Eddie Vedder on the guitarist that pushed music forward: “Plays through the holes”
Every artist who has ever tried expanding the palette of rock and roll usually has the guitar as their weapon of choice. No one has ever said that they are going to be the next forebearer of a generation of rock music by playing the trumpet, and whether it’s bashing out ringing chords or making lyrical solos, every guitarist has tried to cover new ground that no one else could have thought of before. While Eddie Vedder didn’t really have time for the Eddie Van Halen set of guitar gods, he knew that there was something a lot more interesting going on when listening to Peter Beck play in REM.
Because in the era Vedder was brought up in, the alternative brand of rock stars didn’t have that much to be proud of. They had missed out on punk’s first wave in the late 1970s, and now that the decade had turned a corner, disco was good and dead, but every other rock band seemed to be making the most toothless brand of rock and roll. So, if you wanted something heavy, the closest you would get on the charts was probably REO Speedwagon.
Vedder had claimed to be a student of many heavy genres, but when he picked up REM’s first few records, he heard something different. These Georgian musicians were playing the kind of songs that spoke to the deeper side of one’s psyche, almost like Michael Stipe was digging deep into your heart to find something no one knew was there.
Then again, no one was going to get very far trying to figure out what Stipe was actually saying, so that was where Peter Buck came in.
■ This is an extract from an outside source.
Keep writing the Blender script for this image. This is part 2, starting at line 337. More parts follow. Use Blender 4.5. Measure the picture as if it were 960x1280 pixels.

Although his signature Rickenbacker had the same chime as 1960s acts like The Beatles and The Byrds, it was always about filling in the holes in the sound, either working off of Mike Mills or playing those sweeping arpeggios that made the song sound like it was swirling around the room as it played.
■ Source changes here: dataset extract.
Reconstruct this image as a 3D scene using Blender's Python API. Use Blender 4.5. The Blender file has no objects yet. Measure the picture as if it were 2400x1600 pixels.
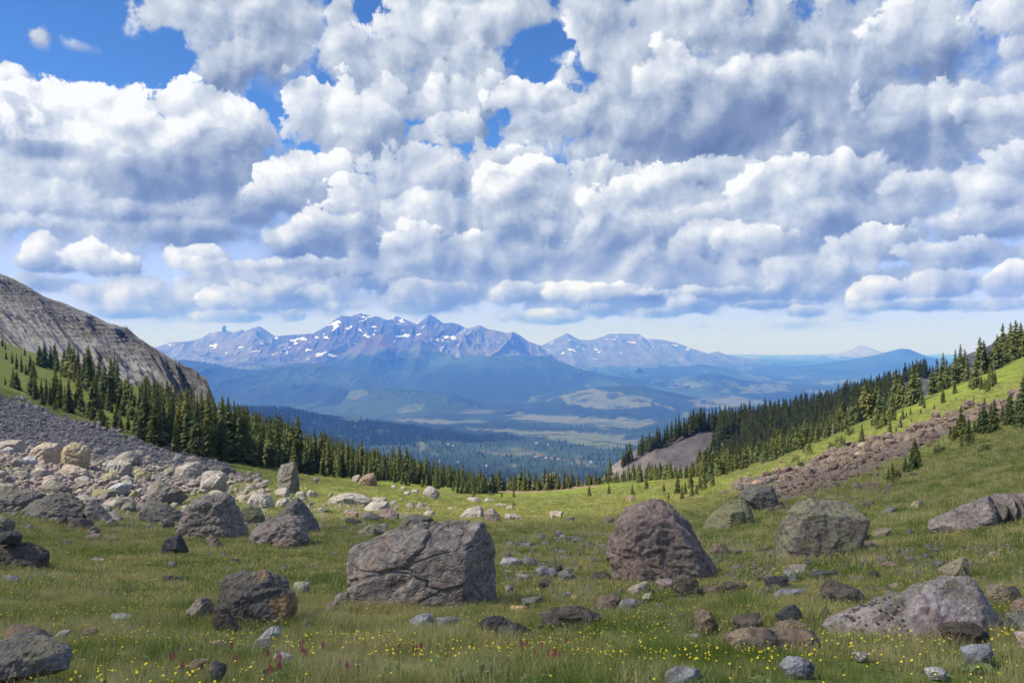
import bpy, bmesh, math, random
import numpy as np
from mathutils import Vector, Matrix

SC = bpy.context.scene
COL = SC.collection
R = math.radians
F = 1867.0                      # focal length in pixels of a 2400 pixel wide frame
CLOUD_THIN = 0.62                 # how much light each face of the thin near clouds lets through
HAZE_D = 6.0e-5                  # density of the air, per metre

# ------------------------------------------------------------------ camera
cam_d = bpy.data.cameras.new('camera')
cam_d.sensor_width = 36.0
cam_d.lens = 36.0 * F / 2400.0
cam_d.clip_start = 0.1
cam_d.clip_end = 200000.0
cam = bpy.data.objects.new('camera', cam_d)
cam.rotation_euler = (R(90), 0, 0)
COL.objects.link(cam)
SC.camera = cam

# ------------------------------------------------------------------ sun and exposure
SUN_AZ, SUN_EL = R(-104), R(50)          # from the left and a little behind the camera
SUN = Vector((math.sin(SUN_AZ) * math.cos(SUN_EL), math.cos(SUN_AZ) * math.cos(SUN_EL), math.sin(SUN_EL)))
sun_d = bpy.data.lights.new('sun', 'SUN')
sun_d.energy = 5.0
sun_d.angle = R(0.53)
sun_d.color = (1.0, 0.955, 0.88)
sun = bpy.data.objects.new('sun', sun_d)
sun.rotation_euler = SUN.to_track_quat('Z', 'Y').to_euler()
COL.objects.link(sun)
SC.view_settings.view_transform = 'Standard'
SC.view_settings.look = 'None'
SC.view_settings.gamma = 1.0
SC.view_settings.exposure = 0.25
SC.render.engine = 'CYCLES'
cy = SC.cycles
cy.use_denoising = True
cy.use_adaptive_sampling = True
cy.adaptive_threshold = 0.013
cy.max_bounces = 4
cy.diffuse_bounces = 2
cy.glossy_bounces = 1
cy.transmission_bounces = 2
cy.volume_bounces = 1
cy.transparent_max_bounces = 6
cy.caustics_reflective = False
cy.caustics_refractive = False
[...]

When inducting the group into The Rock and Roll Hall of Fame, Vedder even marvelled at how much Buck could get out of just one guitar, saying, “He knows music so well; it’s this thing where he plays through the holes and invents things and hits spots that have yet to be covered, and thereby pushing the progression of rock and roll. I think about what he’s done, cutting a path for alternative music for bands like Nirvana and Radiohead and forever on after that.”
Even when Pearl Jam started rising to the forefront, Buck made bold new strides for the guitar. After coming up with tunes like ‘Radio Free Europe’, Automatic for the People stood as the group’s most haunting release thanks to what Buck came up with, like the guitar part on ‘Sweetness Follows’ or the way the electric guitar screams in on ‘Drive’.
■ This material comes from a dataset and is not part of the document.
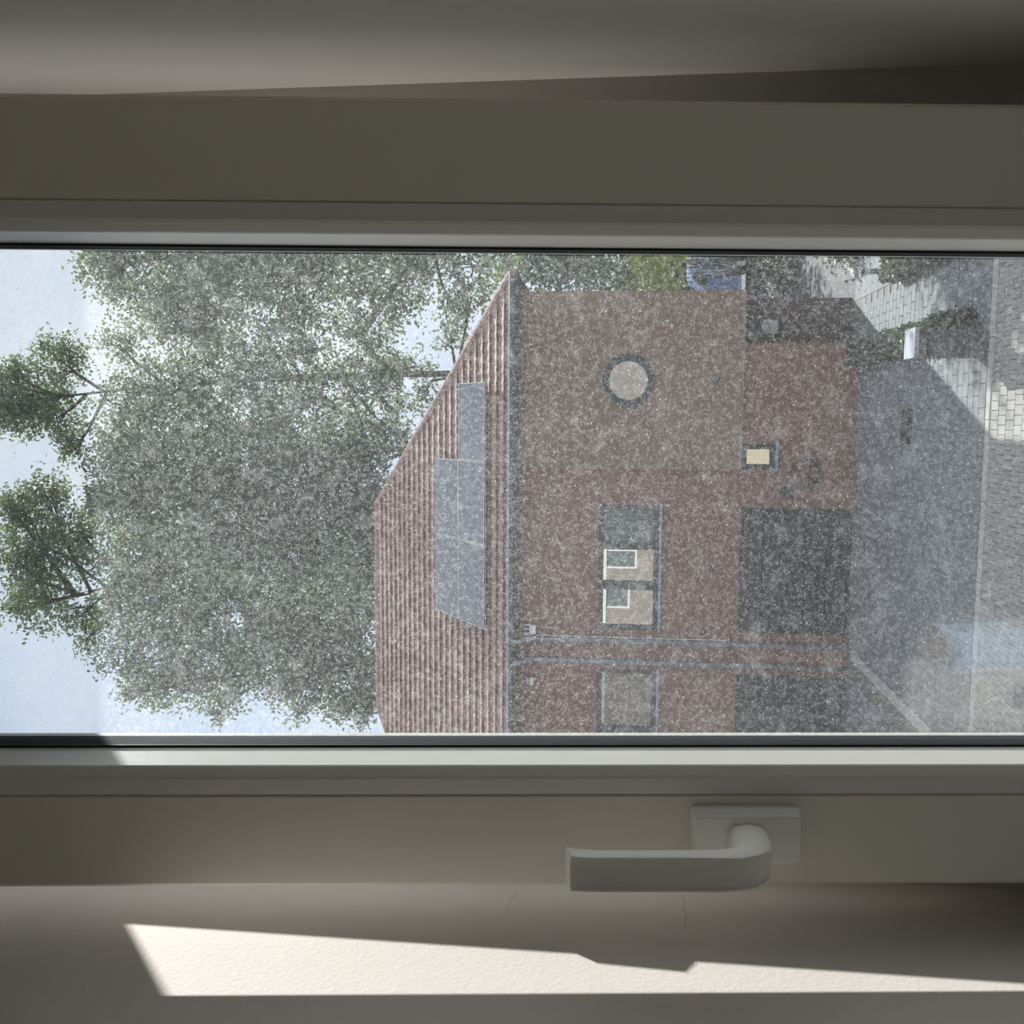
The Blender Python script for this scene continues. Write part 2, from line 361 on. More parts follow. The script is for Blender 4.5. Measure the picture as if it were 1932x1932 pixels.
for i, (h, n, wd, th, ex) in enumerate(path):
    a = path[max(i-1, 0)]; b = path[min(i+1, len(path)-1)]
    t = Vector((b[0]-a[0], b[1]-a[1])).normalized(); q = Vector((-t.y, t.x))
    w_ = min(1, max(0, (i-2)/4)); r_ = []
    for cx, sx in SEC:
        an = math.atan2(sx, cx); e = 3.0
        ex_, es_ = abs(math.cos(an))**(2/e)*math.copysign(1, math.cos(an)), abs(math.sin(an))**(2/e)*math.copysign(1, math.sin(an))
        px, pq = ex_*(1-w_)+cx*w_, es_*(1-w_)+sx*w_
        r_.append(sash(hx+px*wd/2, n+q.y*pq*th/2, h+q.x*pq*th/2+(.0028*(pq+.3) if i >= len(path)-2 else 0)))
    rings.append(r_)
lv.loft(rings); lever = lv.obj('lever', m_handle, handle, smooth=True)
mod = lever.modifiers.new('edge', 'EDGE_SPLIT'); mod.split_angle = R(38)

# added window out of shot to the left, made up to brighten the room
def plain_window(name, x0, x1, z0, z1, y, bars=1, glass=True):
    o = empty_struct(name, ((x0+x1)/2, y, z0))
    f = MB().frame((x0+x1)/2, (z0+z1)/2, (x1-x0)/2, (z1-z0)/2, [(0, y), (.07, y), (.075, y+.02), (.075, y+.06), (0, y+.06)])
    fo = f.obj('window_frame', m_pvcs, o)
    for k in range(bars):
        cx = x0+(x1-x0)*(k+1)/(bars+1); MB().box(cx-.03, cx+.03, y+.005, y+.055, z0+.07, z1-.07).obj('mullion', m_pvcs, o)
    MB().box(x0+.06, x1-.06, y+.028, y+.034, z0+.06, z1-.06).obj('pane', m_glass if glass else m_panec, o)
    return o
plain_window('added_fill_window', *W2, YF-.005, 1)
# our own facade outside (it is what the house opposite mirrors)
ext = holed(MB(), -14, 7, -.0, 8.2, YF, .775, [(-.348, .245, ZB-.0, EYE+.66), W2, (-5.75, -4.35, 3.65, 5.2), (-7.3, -6.35, 3.9, 5.2)]).obj('wall_outside', m_bricks)
struct(ext)
plain_window('window_3', -5.75, -4.35, 3.65, 5.2, YF+.01, 1, False)
plain_window('window_4', -7.3, -6.35, 3.9, 5.2, YF+.01, 0, False)
# roof overhang above the window: its front edge limits the sun on the glass
struct(MB().box(-14, 7, .775, 1.20, EYE+.868, EYE+1.10).obj('trim_4', m_pvcs))
struct(MB().box(-14, -3.5, .775, .80, 4.80, 5.12).obj('trim_3', m_pvcs))
struct(MB().box(-.36, .255, YF, .80, ZB-.05, ZB-.0).obj('trim_2', m_capst))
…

That kind of reinvention wasn’t even limited to the guitar, either. When he decided to pick up the mandolin for ‘Losing My Religion’, the entire soft-rock regime got a second wind listening to him play, almost like he was trying to put a baroque twist on what a traditional ballad was supposed to sound like.
While Buck earned his keep by working in a record store for years, his knowledge of all things rock and roll seemed to congeal whenever he picked up his instrument. He wasn’t trying to push the guitar forward by any means, but by filling in those holes, he created a new vocabulary no one had yet uncovered.